Bullock and women’s health advocates said they believe the measure violates the privacy and protection rights of young women, and they’re confident the law will be struck down in courts.

Rep. Jerry Bennett, R-Libby, who sponsored the House Bill 391, said he anticipated the Democratic governor’s move and he is confident the law will hold up in court. The law makes sense and is consistent with other parental notification measures, he said.

“You can’t get a tattoo, can’t get your ears pierced, and you can’t play sports without parental consent,” Bennett said in a phone interview Thursday.

Reproductive health advocates argue that the measure puts minors in harm’s way. Requesting parental consent for an abortion is a problem for young women who are in abusive families, and victims of rape and incest need to be protected under the law, too, they said.

Sara Rossi, an advocate with Montana Coalition Against Domestic and Sexual Violence thinks this law ignores those Montanans.

“No one thinks about the minority in these situations, they think about the majority, which is healthy families who have open communication,” Rossi said.

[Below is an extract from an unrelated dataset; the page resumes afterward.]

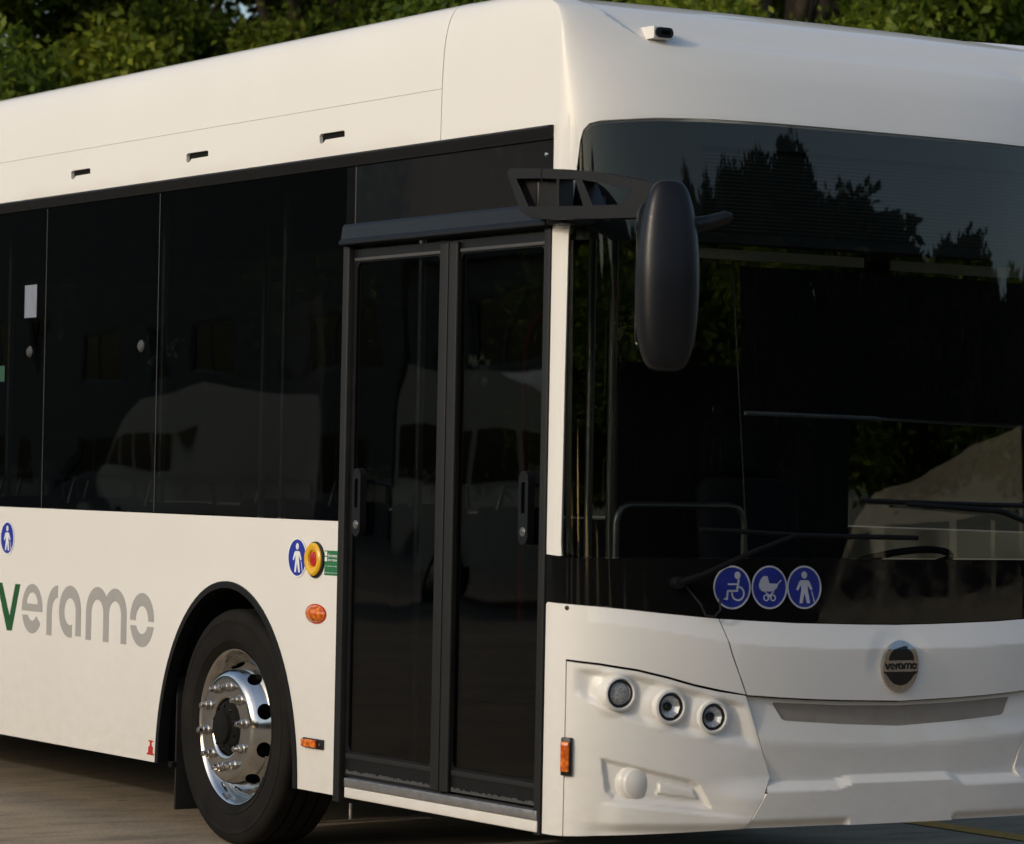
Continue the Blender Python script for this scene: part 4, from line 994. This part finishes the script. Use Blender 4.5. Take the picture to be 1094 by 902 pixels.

The state Legislature passed a similar law in 1995 that was upheld in the U.S. Supreme Court. However, the Montana Supreme Court ruled in another case that the state constitution’s right-to-privacy provisions give females the right to decide whether to get a legal abortion, prompting the state Justice Department to abandon efforts to defend the parental-notice mandate.

Planned Parenthood has offered to lead the lawsuit to challenge the new law.

Bullock has been working with the Montana Reproductive Rights Coalition for weeks to develop the strategy that would kill two abortion measures with one stone, coalition officials said.

Abortion-rights groups said they are upset that Republicans used the referendum process in an attempt to skirt the executive office — and nullify a Bullock veto.

“As long as lawmakers are willing to pass unconstitutional bills, we need to take a look at every solution available to us in order to challenge the constitutionality of those bills,” Gail Gutsche Executive Director of NARAL Pro-choice Montana said.